Sunday, March 3, 2013

Hadrat Khadija (ra) was the Exception, not the Rule

Someone mentioned on twitter how if Hadrat Khadija (ra) was the prototype of pre-Islamic women, then Muslim women today are worse off then the women then.

It makes a number of general assumptions which are used to support its absurd comparison.

First, not all Muslim women are oppressed today; certainly, many women in villages in Pakistan/Afghanistan or more dictatorial societies like KSA or Iran are oppressed but in the same societies, you'll find many women from feudal families or families w/ big businesses or political pull who have a lot of wealth, education, and freedom and many don't even practice hijab. In the west, you'll find even more professional women, hijabi and non-hijabi, who are middle class, independent, and educated. Similarly, to just assume off of one individual that all pre-Islamic women were better off w/o Islam is downright ignorant and insensitive to those women who suffered before Islam and suffered at the hands of pre-Islamic people for joining Islam. There were women who were given an opportunity thanks to wealth, status, good men, etc. and were free but many women were also quite oppressed as they are today in Muslim countries.

Second, the baseless assumption here is the Islam practiced today by Muslims everywhere is practiced the same way it was 1400 years ago. The reality they ignore, and probably why they left Islam, is that much of the oppression stems from cultural practices of pre-Islam. You look at the abusive nonsense they do in Pakistan for example, it's very similar to what Hindus or Sikhs do but no one would ever assert their religions made them worse off than before. Even how KSA implements Islam can be traced back to the restrictive bedouin roots of the House of Saud. That in itself shows that the state of Muslims around the world but mainly in the Muslim countries has not remained stagnant and has in fact reverted in some places to pre-Islamic practices. In India and Pakistan for example, some people abort their babies while in the womb b/c they find they are girls or they feel shame from having a girl; before Islam, they would wait for them to be born, then go out back, and then bury them.

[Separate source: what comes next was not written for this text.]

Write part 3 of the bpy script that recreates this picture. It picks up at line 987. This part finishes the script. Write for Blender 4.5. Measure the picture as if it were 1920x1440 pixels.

Third, why would the woman who had it all before the advent of Islam stick with the man who taught the faith that was allegedly more oppressive than pre-Islam? She still had her business and family to fall back on and if the society was so enlightened, they'd have helped her b/c a good bulk of them already hated Muhammad (saw) for preaching Islam. Yet, she pushed for him to preach Islam and carry out the message for 9 long years in which she gave birth to many children.

On a final note, I'd like to take a moment to discuss how a woman like Khadijah (ra) may have come into the position she was in. She had a lot of wealth and property and she was a widow so it's possible her husband may have been a good natured person who loved his wife. Alternatively, he may have been a Christian and not have believed in the super patriarchal culture of the Arabs; after all, she had a cousin named Waraqa and perhaps have had no issue w/ differences of belief, something which may have gotten her in the position she was in.

Other women in her time whom were prominent were the wives of the uncles of Muhammad (saw), some of which not only led and incited the persecution of Muslims but after many joined Islam, they became very active amongst Muslims. Hind, the wife of Abu Sufyan who at one times was the greatest enemy of Muhammad (saw), pre-Islam had a slave assassinate one of Muhammad's (saw) close uncles and then had his body mutiliated; post-Islam, she forced the return of retreating Muslims to battle.